Hem tevbe öyle bir hakikattir ki Cenâb-ı Hakk’ın varlığına, büyüklüğüne apaçık bir delildir. Ancak ve ancak O’nun (cc) günahları af edebileceğini bilerek günahları itiraf edip tevbe etmek Allah’a (cc) ve Resulüne (asm) iman eden bir mü’min için ne kadar izzetli ve şereflidir. Bir ciheti de bu olmalıdır ki sevgili Peygamberimiz (asm) “Ey insanlar! Rabbinize tevbe edin. Allah’a kasem olsun, ben, Rabbim Tebârek ve Teâlâ Hazretlerine günde yüz kere tevbe ederim2” buyuruyor. Efendimizin ifade şekli çok anlamlıdır “Rabbim Tebârek ve Teâlâ Hazretlerine” diye ifade buyurmuş, sanki bu tevbelerden ne kadar mutluluk duyduğunu ifade eder gibi.
Önemli bir konu da itirafdan sonra bir daha günaha dönmeme konusundaki istikrardır. Zira izzetli bir Müslümana yakışan odur ki, Allah’a söz verdikten sonra sözünü tutsun ve istikrar göstersin.
Yoksa bu kadar kıymetli olan tevbe ibadeti ciddiyetten uzaklaşır. İtiraf ile Cenâb-ı Hakk’ın dergâhında elde edilen güzellik, sürekli günahların tekrar edilmesiyle kaybedilebilir.
• Günâhlara tevbe etmeyi geciktirmenin, Allahü Teâlâ’ya karşı mağrûr olmak, kibirli olmak anlamına geleceğini idrak ederek3,
• Günahlarımıza tevbe etmememizin, işlediğimiz günahlardan daha büyük bir günah olduğunu bilerek4,
• Tevbe, istiğfarın bir hazine olduğunu unutmayarak5,
Rabbimizle dertleşerek, itiraflarımızı arz ederek, ıssız gecelerimiz ve kimsesiz saatlerimizi tevbelerle süslemeliyiz.
Sevgili Üstadımızın bizlere esaslı bir nasihati ile bitirelim.
Bizler lâyık-ı vechile (hakkını vererek) eda-yı ibâdette (ibâdetlerimizi yerine getirmekte) aczimizi itiraf ederek istiğfar ile tazarru ile (tevazuu göstererek), merhamet-i İlahîye dehalet ediyoruz (Allah’ın merhametine sığınıyoruz).

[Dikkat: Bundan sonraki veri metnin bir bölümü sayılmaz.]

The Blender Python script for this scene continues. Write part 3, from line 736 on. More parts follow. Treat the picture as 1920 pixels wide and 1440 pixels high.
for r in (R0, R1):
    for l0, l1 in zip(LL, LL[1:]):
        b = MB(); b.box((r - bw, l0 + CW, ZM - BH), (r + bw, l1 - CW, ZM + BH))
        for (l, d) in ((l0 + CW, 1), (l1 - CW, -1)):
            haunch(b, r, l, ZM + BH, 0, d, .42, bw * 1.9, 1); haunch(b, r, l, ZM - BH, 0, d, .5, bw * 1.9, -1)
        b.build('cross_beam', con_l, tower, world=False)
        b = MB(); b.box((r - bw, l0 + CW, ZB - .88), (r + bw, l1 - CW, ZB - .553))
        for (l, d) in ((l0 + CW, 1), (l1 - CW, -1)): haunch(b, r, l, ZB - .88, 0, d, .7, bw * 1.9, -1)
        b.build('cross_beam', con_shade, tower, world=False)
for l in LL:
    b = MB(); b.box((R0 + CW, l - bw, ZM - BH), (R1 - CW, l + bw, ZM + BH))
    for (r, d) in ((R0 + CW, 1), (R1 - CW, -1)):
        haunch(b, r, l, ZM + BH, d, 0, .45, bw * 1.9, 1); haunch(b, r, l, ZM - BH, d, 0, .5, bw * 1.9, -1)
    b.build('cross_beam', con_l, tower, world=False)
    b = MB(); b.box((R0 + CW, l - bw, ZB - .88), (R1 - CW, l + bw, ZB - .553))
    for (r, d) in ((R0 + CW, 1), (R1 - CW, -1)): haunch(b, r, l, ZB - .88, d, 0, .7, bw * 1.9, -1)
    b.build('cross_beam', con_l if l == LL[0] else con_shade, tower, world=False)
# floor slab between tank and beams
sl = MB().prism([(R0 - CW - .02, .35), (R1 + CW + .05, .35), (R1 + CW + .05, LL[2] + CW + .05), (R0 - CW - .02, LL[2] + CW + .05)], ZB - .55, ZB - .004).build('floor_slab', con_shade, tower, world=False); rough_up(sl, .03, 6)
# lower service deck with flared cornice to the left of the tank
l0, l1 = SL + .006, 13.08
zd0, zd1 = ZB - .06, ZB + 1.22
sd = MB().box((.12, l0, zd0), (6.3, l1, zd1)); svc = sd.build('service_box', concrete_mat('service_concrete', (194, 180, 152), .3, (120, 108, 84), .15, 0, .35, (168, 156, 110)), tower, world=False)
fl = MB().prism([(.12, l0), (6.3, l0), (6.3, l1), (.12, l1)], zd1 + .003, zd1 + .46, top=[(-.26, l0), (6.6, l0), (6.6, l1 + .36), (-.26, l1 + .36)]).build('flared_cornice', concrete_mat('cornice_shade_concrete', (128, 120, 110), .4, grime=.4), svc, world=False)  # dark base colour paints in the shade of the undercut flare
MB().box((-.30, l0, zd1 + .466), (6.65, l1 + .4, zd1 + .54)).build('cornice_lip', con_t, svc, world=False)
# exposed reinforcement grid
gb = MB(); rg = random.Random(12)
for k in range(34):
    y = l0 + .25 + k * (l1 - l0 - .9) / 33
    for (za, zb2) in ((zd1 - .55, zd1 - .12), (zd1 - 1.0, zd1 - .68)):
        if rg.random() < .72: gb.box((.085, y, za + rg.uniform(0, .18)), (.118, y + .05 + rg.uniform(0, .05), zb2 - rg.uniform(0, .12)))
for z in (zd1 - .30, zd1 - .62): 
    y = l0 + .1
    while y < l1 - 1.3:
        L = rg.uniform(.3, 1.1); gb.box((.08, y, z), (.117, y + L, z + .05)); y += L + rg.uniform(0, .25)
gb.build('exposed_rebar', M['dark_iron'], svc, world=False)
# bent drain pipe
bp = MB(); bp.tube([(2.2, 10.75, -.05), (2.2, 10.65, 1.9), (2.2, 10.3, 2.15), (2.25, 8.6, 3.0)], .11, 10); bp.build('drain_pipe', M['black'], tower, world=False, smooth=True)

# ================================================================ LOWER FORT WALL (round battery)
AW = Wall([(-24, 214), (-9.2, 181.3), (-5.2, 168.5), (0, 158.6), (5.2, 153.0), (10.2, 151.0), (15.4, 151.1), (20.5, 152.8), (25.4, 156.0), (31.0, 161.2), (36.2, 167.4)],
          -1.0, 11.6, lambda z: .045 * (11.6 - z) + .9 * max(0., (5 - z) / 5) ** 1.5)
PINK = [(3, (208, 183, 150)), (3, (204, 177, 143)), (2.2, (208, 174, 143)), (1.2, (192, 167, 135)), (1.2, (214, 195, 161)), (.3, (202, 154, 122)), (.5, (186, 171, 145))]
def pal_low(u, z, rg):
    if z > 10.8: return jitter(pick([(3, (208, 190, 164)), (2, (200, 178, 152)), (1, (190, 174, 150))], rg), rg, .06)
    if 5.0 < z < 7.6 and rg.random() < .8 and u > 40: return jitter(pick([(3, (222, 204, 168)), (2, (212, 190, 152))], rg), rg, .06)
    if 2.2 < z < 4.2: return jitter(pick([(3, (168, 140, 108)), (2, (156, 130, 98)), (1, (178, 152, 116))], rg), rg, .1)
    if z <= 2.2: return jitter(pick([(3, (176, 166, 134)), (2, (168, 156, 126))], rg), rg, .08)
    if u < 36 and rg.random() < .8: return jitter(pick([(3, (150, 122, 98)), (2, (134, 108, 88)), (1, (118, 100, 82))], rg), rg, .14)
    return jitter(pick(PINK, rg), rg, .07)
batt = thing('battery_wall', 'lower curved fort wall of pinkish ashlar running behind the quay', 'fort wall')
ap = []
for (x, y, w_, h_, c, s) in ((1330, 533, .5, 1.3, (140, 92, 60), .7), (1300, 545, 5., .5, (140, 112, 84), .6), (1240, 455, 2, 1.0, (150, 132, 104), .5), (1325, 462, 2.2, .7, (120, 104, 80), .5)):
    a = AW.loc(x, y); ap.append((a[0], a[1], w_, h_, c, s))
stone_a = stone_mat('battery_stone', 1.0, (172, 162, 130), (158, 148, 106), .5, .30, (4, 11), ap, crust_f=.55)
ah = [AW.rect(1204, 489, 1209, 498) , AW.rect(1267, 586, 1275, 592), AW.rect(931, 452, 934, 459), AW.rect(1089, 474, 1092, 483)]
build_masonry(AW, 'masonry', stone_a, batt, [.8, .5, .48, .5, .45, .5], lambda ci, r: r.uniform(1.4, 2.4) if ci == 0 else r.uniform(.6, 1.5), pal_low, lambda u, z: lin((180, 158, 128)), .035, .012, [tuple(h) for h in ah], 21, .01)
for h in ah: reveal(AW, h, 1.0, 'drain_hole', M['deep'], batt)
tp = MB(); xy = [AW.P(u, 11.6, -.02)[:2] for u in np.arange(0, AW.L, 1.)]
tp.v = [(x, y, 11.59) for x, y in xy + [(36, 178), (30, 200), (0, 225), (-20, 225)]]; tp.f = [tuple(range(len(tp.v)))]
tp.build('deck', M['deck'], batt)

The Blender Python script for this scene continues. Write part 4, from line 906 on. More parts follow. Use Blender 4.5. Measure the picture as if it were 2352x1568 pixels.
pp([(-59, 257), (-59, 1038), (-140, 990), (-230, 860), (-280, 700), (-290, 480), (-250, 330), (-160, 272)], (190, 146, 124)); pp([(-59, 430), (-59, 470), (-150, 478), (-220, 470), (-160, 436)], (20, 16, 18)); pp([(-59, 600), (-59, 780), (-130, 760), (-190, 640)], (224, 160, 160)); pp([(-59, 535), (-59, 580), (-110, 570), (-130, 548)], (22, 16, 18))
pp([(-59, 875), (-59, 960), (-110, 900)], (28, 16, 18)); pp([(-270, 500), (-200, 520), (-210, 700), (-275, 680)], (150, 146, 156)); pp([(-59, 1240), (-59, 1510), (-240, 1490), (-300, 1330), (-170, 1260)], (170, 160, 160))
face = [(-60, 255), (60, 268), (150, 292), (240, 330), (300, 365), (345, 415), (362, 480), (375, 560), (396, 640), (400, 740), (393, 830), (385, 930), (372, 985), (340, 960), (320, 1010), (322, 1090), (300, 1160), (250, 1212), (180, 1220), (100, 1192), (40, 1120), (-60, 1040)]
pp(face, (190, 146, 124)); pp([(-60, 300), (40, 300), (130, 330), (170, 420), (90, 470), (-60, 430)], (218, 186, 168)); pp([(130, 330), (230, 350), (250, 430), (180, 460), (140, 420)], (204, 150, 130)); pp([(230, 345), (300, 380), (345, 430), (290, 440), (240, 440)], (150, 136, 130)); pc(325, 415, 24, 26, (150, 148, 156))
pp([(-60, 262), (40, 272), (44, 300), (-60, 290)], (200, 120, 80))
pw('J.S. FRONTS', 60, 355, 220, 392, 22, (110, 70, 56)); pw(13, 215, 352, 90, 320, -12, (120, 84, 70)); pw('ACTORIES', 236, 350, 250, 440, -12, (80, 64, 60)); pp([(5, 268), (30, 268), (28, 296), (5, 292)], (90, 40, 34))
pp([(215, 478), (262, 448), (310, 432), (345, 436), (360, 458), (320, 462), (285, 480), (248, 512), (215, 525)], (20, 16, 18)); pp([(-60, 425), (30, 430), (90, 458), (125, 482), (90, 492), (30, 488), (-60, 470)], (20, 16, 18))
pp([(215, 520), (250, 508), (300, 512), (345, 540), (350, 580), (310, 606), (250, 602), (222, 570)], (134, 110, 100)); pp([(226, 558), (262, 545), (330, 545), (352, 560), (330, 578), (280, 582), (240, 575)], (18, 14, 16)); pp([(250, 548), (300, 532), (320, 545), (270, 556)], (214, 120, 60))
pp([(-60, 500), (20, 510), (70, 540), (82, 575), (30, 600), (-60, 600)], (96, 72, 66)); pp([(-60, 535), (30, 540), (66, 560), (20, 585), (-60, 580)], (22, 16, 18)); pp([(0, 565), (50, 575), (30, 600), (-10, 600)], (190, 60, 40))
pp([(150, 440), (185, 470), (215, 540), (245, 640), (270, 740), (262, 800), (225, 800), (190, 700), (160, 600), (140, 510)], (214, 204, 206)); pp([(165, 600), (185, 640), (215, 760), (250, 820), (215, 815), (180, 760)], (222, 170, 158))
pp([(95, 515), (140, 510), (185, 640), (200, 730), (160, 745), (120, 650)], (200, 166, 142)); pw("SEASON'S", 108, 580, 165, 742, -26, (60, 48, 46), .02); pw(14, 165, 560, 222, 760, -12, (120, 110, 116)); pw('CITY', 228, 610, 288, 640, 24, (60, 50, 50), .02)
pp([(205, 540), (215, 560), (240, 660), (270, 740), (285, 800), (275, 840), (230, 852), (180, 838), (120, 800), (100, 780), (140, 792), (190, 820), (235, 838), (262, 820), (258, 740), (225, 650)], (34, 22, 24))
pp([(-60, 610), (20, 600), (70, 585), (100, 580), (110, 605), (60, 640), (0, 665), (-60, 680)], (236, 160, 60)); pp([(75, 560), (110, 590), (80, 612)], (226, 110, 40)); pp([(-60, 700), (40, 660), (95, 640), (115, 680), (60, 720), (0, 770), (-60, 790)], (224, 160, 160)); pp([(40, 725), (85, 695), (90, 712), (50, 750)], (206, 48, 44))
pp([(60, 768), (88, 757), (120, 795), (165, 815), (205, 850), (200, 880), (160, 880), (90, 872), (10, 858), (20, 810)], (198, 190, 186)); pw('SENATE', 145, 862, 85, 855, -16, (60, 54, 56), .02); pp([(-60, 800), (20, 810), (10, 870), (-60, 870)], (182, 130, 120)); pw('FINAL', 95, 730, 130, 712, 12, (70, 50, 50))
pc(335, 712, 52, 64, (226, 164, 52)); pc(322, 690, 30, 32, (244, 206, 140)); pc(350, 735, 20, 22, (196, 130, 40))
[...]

Aczimiz, kusurumu zun af olunması ve kasır (kusurlu, eksik) amellerimizin kabul olunması için bir vesilemiz olur inşallah6.
İtiraf ve istikrar ile daima istiğfar da kalınız.
1. İbrahim Canan, Kutub-i Sitte Tercüme ve Şerhi, Akçağ Yayınları, 11/537-538.
2. İbrahim Canan, Kutub-i Sitte Tercüme ve Şerhi, Akçağ Yayınları, 7/124.
3. İslâm Kültürü Ansiklopedisi, 3. cilt, İstiğfar-tevbe bahsi.
Ehl-i beytten ve meşhûr velîlerden İmâm-ı Câfer-i Sâdık (rahmetullahi teâlâ aleyh) buyurdular ki: “Günâhlara tevbe etmeyi geciktirmek, Allahü Teâlâ’ya karşı mağrûr olmak, kibirli olmaktır.”
4. İslâm Kültürü Ansiklopedisi, 3. cilt, İstiğfar-tevbe bahsi.
Büyük velîlerden Ebû Câfer bin Sinan (rahmetullahi teâlâ aleyh) buyurdular ki: “Bir kimsenin işlediği günahlara tevbe etmemesi, o günahı işlemesinden daha kötüdür.”
5. İslâm Kültürü Ansiklopedisi, 3. cilt, İstiğfar-tevbe bahsi.
Horasan’ın büyük velîlerinden Ahmed Nâmıkî Câmî (rahmetullahi teâlâ aleyh) hazretleri buyurdular ki: TEVBE BİR HAZÎNEDİR
6. NURSİ, Said (Bediüzzaman), Risâle-i Nur Külliyatı, Nurun ilk kapısı, sayfa 162.